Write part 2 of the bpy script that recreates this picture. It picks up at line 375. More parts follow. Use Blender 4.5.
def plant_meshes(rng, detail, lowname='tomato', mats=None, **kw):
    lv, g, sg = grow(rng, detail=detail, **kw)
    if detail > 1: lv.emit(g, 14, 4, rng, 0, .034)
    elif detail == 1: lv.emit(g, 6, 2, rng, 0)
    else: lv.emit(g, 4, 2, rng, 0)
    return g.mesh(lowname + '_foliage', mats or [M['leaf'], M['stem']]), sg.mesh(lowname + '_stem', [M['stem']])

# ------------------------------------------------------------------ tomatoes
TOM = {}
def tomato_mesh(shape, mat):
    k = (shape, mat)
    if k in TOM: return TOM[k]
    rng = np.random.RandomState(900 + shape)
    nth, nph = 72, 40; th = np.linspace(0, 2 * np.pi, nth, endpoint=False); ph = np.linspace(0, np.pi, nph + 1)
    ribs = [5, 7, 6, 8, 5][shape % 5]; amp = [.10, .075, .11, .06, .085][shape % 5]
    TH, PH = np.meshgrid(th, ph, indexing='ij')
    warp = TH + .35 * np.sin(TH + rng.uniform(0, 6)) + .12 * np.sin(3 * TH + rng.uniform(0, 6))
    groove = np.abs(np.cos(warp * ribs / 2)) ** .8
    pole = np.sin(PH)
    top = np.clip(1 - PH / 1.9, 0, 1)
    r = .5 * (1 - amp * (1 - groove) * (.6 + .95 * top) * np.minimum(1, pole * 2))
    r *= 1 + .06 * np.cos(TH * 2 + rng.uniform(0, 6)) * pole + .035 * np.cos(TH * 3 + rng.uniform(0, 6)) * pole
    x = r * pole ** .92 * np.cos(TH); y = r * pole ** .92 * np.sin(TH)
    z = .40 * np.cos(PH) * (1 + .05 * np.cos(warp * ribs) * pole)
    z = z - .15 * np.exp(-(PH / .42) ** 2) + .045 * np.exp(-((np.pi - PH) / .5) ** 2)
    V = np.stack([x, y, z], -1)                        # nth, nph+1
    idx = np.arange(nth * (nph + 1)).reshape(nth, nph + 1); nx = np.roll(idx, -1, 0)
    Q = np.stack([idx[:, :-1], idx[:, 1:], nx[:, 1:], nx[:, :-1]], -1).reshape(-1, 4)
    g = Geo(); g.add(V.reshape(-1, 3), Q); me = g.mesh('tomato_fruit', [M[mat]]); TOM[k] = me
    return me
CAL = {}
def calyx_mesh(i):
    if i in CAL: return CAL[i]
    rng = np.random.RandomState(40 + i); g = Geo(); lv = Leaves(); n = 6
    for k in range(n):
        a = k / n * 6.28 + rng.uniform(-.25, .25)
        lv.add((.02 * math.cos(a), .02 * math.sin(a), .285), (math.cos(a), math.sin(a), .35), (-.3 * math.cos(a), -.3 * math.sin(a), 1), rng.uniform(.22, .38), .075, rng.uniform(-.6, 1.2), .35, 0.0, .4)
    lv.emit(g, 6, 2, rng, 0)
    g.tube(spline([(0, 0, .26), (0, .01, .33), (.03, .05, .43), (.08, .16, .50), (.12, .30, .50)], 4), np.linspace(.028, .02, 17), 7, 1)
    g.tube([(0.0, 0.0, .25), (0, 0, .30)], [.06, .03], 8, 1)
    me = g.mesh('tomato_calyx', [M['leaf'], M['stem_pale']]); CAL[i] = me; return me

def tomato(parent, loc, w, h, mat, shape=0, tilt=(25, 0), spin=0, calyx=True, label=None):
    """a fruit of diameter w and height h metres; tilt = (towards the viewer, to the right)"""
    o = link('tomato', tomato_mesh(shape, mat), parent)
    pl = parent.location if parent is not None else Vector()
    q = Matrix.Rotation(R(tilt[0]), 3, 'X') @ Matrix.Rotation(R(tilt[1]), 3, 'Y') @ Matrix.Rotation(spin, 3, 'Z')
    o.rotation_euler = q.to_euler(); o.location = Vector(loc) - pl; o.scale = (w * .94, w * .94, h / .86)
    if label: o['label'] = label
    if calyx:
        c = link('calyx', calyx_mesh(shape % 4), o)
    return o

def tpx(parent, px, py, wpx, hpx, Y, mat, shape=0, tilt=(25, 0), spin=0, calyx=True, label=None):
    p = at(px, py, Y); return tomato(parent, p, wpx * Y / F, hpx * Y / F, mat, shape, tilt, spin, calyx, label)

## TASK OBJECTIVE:
Set down verbatim only the lines between the start of the data above and the line with "return g.mesh(lowname +", both boundaries included.

## RESULT:
Write part 2 of the bpy script that recreates this picture. It picks up at line 375. More parts follow. Use Blender 4.5.
def plant_meshes(rng, detail, lowname='tomato', mats=None, **kw):
    lv, g, sg = grow(rng, detail=detail, **kw)
    if detail > 1: lv.emit(g, 14, 4, rng, 0, .034)
    elif detail == 1: lv.emit(g, 6, 2, rng, 0)
    else: lv.emit(g, 4, 2, rng, 0)
    return g.mesh(lowname + '_foliage', mats or [M['leaf'], M['stem']]), sg.mesh(lowname + '_stem', [M['stem']])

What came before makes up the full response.